- _EXERCISE PROMPT_
Reproduce the material that follows, please, but only from its first line to the line containing "for o in list(bpy.data.objects): bpy.data.objects.remove(o)", inclusive.

- _SUPPLIED INFORMATION_
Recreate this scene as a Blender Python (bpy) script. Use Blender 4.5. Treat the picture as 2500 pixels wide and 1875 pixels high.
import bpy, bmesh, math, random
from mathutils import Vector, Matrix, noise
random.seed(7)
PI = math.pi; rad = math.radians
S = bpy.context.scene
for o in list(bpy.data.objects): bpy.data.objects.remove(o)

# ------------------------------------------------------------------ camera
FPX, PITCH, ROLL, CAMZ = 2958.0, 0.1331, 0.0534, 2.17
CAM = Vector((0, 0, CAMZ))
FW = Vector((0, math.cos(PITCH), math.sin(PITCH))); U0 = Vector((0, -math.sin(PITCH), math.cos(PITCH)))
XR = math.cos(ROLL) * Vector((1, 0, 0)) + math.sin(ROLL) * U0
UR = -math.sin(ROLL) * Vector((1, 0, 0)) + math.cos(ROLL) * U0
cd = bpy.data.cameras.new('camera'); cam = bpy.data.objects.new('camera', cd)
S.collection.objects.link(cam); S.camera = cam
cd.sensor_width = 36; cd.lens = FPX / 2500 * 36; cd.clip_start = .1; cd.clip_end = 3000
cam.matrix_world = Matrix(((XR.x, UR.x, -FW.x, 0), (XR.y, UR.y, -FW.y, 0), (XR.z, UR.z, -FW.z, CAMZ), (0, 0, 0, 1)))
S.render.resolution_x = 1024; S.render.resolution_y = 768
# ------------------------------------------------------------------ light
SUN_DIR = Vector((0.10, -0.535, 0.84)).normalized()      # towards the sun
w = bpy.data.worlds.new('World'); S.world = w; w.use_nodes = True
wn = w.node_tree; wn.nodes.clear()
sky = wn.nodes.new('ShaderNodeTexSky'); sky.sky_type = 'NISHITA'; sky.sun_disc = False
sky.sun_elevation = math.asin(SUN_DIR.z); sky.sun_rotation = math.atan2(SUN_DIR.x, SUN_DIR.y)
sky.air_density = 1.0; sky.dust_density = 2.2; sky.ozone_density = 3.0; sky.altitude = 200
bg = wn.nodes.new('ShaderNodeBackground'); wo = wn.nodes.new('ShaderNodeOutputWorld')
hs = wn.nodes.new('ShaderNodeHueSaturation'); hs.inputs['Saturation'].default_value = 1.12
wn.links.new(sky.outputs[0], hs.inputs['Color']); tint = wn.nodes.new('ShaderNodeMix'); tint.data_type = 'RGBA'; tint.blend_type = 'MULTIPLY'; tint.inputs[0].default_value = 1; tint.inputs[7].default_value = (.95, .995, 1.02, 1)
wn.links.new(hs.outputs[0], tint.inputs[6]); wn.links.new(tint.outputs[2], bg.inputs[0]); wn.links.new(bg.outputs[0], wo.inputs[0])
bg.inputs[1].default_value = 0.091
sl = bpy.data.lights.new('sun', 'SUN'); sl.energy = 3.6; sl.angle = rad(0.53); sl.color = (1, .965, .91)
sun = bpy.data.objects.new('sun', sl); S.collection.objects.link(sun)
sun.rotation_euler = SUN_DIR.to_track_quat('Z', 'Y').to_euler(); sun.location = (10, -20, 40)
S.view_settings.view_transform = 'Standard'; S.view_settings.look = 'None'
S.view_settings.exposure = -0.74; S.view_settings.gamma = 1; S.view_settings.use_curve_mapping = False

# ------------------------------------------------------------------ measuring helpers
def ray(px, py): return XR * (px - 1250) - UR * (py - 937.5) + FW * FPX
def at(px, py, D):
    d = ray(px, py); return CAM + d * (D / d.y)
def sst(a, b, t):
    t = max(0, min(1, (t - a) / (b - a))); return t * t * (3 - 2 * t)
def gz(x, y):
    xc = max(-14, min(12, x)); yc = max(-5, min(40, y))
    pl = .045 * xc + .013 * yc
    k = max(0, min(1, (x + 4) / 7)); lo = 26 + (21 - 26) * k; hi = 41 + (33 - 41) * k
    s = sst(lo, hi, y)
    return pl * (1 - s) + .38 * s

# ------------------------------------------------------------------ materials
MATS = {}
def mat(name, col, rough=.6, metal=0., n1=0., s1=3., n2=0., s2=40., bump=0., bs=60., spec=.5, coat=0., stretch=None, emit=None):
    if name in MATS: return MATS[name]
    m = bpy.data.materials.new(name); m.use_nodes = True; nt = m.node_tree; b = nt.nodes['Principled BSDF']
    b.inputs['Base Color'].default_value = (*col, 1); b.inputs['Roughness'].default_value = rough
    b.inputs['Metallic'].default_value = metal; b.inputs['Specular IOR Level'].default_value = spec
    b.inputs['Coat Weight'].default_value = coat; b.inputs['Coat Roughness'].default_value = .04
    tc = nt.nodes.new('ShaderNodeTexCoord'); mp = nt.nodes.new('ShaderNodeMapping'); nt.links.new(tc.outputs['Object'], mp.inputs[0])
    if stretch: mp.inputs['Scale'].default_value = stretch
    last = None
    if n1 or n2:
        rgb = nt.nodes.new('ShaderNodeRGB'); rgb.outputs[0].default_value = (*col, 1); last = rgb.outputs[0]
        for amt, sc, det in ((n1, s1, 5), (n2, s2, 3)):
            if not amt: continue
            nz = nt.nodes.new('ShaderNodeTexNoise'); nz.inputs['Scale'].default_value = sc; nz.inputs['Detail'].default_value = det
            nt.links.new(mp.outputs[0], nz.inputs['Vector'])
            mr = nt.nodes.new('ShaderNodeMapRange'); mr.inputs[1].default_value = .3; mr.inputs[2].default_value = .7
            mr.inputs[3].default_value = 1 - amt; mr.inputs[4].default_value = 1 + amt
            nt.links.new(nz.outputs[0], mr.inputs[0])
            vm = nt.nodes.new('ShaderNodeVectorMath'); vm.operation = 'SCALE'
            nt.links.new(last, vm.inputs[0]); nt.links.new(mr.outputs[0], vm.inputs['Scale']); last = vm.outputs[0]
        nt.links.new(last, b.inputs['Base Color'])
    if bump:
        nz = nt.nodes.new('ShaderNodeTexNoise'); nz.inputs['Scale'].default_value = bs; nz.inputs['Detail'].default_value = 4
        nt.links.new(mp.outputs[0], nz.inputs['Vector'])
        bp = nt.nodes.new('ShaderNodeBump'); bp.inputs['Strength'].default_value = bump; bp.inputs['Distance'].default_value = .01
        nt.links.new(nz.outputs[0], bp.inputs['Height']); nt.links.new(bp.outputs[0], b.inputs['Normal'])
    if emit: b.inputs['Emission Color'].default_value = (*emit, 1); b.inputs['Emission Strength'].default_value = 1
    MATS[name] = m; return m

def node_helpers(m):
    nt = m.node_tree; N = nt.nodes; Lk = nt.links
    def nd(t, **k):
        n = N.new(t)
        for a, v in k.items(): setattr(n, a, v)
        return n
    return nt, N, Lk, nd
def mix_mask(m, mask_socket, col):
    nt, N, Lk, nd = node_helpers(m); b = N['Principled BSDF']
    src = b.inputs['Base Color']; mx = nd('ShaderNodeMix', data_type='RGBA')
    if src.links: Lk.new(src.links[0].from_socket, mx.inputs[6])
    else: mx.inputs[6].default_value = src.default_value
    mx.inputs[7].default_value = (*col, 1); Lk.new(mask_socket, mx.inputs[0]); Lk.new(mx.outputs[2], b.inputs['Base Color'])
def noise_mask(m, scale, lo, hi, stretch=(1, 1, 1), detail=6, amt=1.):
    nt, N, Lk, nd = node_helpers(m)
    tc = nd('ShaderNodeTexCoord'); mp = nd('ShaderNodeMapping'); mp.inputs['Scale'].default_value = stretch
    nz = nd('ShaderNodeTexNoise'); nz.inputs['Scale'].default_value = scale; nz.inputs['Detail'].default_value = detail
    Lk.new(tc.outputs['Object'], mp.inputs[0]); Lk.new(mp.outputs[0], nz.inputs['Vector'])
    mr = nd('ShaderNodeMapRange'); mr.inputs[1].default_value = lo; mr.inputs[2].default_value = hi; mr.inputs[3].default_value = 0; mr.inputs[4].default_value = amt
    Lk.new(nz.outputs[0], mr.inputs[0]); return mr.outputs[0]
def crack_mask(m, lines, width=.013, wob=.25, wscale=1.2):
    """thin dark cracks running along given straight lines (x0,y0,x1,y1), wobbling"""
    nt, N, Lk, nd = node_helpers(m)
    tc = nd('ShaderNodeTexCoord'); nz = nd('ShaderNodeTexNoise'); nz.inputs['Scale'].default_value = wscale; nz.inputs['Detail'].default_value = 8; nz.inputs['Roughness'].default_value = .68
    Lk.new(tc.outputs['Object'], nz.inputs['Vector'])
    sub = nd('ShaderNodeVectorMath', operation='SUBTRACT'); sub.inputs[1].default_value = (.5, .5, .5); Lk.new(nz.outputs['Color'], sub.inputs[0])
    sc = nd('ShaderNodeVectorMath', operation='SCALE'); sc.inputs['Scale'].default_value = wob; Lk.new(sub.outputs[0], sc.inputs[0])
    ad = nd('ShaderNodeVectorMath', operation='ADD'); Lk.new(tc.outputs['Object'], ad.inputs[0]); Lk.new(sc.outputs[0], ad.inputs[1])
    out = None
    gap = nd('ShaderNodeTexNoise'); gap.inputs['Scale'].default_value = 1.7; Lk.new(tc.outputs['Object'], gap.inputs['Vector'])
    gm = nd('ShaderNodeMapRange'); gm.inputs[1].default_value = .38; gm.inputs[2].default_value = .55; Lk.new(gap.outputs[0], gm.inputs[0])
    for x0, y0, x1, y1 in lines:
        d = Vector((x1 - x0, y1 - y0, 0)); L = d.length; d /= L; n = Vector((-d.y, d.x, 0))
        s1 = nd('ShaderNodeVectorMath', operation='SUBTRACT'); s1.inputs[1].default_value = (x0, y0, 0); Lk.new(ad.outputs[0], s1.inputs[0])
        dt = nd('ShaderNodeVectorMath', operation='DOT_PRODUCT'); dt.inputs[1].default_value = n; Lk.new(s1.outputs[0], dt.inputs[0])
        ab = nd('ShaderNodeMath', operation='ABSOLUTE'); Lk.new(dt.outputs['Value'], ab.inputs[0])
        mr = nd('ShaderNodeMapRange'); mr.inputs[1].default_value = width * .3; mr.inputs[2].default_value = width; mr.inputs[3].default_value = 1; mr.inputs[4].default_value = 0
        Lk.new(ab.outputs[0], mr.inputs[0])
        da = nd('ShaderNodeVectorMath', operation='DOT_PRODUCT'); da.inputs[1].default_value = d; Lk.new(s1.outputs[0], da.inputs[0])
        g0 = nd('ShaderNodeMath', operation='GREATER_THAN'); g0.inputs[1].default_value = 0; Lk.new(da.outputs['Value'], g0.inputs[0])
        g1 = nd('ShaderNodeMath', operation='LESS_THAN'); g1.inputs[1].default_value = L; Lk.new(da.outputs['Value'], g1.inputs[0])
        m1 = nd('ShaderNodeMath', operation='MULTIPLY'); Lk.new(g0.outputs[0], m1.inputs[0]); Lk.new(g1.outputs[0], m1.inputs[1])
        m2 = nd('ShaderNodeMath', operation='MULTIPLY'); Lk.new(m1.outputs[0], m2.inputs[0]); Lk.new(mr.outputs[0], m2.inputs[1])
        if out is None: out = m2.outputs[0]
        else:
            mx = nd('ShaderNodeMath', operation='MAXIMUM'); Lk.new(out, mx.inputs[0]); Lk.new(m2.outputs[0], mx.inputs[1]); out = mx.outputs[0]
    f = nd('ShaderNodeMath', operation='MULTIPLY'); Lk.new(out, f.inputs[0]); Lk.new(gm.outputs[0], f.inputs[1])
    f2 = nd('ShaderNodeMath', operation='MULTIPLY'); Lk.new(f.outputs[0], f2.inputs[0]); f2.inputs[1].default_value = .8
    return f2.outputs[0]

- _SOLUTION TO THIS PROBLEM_
Recreate this scene as a Blender Python (bpy) script. Use Blender 4.5. Treat the picture as 2500 pixels wide and 1875 pixels high.
import bpy, bmesh, math, random
from mathutils import Vector, Matrix, noise
random.seed(7)
PI = math.pi; rad = math.radians
S = bpy.context.scene
for o in list(bpy.data.objects): bpy.data.objects.remove(o)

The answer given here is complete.